> Stated task
Retype exactly the lines below, beginning with the first and ending with the line where "scene.camera = cam_o" appears.

> Supplied material
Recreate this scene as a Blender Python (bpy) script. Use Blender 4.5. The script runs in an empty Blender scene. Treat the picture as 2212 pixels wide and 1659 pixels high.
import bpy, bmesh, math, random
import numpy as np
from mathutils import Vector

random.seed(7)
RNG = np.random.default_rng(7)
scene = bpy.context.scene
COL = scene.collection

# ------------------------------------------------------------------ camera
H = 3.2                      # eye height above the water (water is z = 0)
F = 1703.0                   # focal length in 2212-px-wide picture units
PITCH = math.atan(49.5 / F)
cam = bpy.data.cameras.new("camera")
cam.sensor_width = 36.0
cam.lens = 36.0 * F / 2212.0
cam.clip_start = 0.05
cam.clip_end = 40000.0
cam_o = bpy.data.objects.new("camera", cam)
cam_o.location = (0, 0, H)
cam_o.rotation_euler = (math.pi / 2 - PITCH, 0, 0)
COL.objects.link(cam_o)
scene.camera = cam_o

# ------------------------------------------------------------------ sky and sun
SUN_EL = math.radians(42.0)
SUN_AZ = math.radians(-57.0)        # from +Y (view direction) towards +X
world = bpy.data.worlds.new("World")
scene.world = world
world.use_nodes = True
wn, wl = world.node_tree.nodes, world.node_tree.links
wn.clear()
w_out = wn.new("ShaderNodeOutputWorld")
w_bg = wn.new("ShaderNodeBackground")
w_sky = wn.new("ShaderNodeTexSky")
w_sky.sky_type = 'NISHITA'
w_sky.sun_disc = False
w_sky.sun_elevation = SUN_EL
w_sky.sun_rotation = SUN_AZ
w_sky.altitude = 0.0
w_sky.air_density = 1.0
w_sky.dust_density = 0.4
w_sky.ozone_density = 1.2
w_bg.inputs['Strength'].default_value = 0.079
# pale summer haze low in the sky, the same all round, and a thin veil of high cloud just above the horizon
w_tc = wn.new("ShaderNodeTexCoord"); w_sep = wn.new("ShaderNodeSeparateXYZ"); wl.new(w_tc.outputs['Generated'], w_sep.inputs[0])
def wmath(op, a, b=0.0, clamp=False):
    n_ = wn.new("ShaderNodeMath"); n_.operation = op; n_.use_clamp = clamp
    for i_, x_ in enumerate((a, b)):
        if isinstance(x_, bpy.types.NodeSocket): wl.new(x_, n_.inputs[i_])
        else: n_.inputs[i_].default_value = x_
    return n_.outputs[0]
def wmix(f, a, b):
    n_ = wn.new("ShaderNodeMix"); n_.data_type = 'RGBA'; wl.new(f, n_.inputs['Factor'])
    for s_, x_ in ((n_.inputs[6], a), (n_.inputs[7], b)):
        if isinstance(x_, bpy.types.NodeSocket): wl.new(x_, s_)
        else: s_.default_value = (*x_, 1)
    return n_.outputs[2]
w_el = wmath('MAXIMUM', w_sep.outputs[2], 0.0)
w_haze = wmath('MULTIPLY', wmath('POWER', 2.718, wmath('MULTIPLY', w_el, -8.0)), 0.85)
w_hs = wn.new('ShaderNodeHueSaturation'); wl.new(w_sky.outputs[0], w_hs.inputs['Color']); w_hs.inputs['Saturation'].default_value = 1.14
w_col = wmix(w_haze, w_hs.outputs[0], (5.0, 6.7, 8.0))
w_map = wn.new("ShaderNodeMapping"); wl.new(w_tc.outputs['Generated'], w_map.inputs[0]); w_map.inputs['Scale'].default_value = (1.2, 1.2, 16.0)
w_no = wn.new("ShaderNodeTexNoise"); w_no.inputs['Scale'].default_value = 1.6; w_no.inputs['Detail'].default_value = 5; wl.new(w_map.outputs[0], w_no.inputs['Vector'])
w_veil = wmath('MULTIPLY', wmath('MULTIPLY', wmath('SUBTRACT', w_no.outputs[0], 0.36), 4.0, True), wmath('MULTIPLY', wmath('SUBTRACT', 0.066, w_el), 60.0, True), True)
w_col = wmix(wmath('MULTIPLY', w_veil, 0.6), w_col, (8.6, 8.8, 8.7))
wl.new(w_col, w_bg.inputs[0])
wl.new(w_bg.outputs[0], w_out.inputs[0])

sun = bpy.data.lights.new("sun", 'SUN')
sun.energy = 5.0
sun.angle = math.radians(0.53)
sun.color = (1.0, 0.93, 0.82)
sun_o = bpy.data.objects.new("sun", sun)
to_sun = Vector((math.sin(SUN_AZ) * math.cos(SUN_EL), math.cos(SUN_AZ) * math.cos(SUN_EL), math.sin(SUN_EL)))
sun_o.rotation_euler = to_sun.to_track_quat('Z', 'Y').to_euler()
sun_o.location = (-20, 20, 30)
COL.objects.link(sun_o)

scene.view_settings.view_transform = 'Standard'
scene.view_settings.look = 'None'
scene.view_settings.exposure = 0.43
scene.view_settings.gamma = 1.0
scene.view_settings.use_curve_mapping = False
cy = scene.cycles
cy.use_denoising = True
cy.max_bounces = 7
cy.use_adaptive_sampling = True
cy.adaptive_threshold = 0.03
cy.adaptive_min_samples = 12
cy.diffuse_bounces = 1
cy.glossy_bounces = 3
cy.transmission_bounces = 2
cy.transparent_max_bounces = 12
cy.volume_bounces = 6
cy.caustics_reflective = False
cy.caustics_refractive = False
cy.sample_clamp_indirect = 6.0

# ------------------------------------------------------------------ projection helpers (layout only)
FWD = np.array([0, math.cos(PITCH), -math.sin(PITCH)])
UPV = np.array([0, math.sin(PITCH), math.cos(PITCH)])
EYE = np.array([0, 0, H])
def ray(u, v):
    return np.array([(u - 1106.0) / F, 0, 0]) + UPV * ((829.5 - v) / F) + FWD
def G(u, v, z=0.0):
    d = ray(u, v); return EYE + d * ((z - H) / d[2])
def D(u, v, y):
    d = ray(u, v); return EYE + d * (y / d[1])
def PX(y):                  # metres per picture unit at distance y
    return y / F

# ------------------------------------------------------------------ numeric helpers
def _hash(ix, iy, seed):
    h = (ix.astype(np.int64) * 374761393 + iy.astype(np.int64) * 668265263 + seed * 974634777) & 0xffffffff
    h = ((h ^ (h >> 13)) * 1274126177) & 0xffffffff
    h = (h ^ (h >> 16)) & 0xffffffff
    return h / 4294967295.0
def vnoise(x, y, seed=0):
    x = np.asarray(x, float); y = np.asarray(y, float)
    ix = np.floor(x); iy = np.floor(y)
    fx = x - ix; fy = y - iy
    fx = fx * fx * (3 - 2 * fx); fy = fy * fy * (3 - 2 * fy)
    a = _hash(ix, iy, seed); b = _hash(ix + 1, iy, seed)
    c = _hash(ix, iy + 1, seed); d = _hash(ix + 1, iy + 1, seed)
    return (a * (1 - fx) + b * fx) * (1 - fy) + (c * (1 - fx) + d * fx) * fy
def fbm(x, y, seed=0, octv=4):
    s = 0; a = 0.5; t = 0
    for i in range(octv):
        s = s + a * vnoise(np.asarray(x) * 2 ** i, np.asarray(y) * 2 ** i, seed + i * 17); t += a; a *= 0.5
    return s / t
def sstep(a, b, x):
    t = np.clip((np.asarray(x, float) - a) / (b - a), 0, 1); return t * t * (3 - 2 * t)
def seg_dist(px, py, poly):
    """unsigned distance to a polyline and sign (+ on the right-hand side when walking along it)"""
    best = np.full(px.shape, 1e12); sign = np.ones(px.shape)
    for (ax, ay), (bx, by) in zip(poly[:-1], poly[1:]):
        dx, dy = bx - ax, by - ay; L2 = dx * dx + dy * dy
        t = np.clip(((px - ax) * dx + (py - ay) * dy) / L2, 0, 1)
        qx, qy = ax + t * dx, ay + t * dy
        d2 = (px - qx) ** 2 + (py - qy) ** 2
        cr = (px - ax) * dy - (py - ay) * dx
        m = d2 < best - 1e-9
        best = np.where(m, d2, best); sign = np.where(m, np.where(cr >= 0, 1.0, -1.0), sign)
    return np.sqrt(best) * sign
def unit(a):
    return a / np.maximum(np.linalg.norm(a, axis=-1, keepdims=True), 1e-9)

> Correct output
Recreate this scene as a Blender Python (bpy) script. Use Blender 4.5. The script runs in an empty Blender scene. Treat the picture as 2212 pixels wide and 1659 pixels high.
import bpy, bmesh, math, random
import numpy as np
from mathutils import Vector

random.seed(7)
RNG = np.random.default_rng(7)
scene = bpy.context.scene
COL = scene.collection

# ------------------------------------------------------------------ camera
H = 3.2                      # eye height above the water (water is z = 0)
F = 1703.0                   # focal length in 2212-px-wide picture units
PITCH = math.atan(49.5 / F)
cam = bpy.data.cameras.new("camera")
cam.sensor_width = 36.0
cam.lens = 36.0 * F / 2212.0
cam.clip_start = 0.05
cam.clip_end = 40000.0
cam_o = bpy.data.objects.new("camera", cam)
cam_o.location = (0, 0, H)
cam_o.rotation_euler = (math.pi / 2 - PITCH, 0, 0)
COL.objects.link(cam_o)
scene.camera = cam_o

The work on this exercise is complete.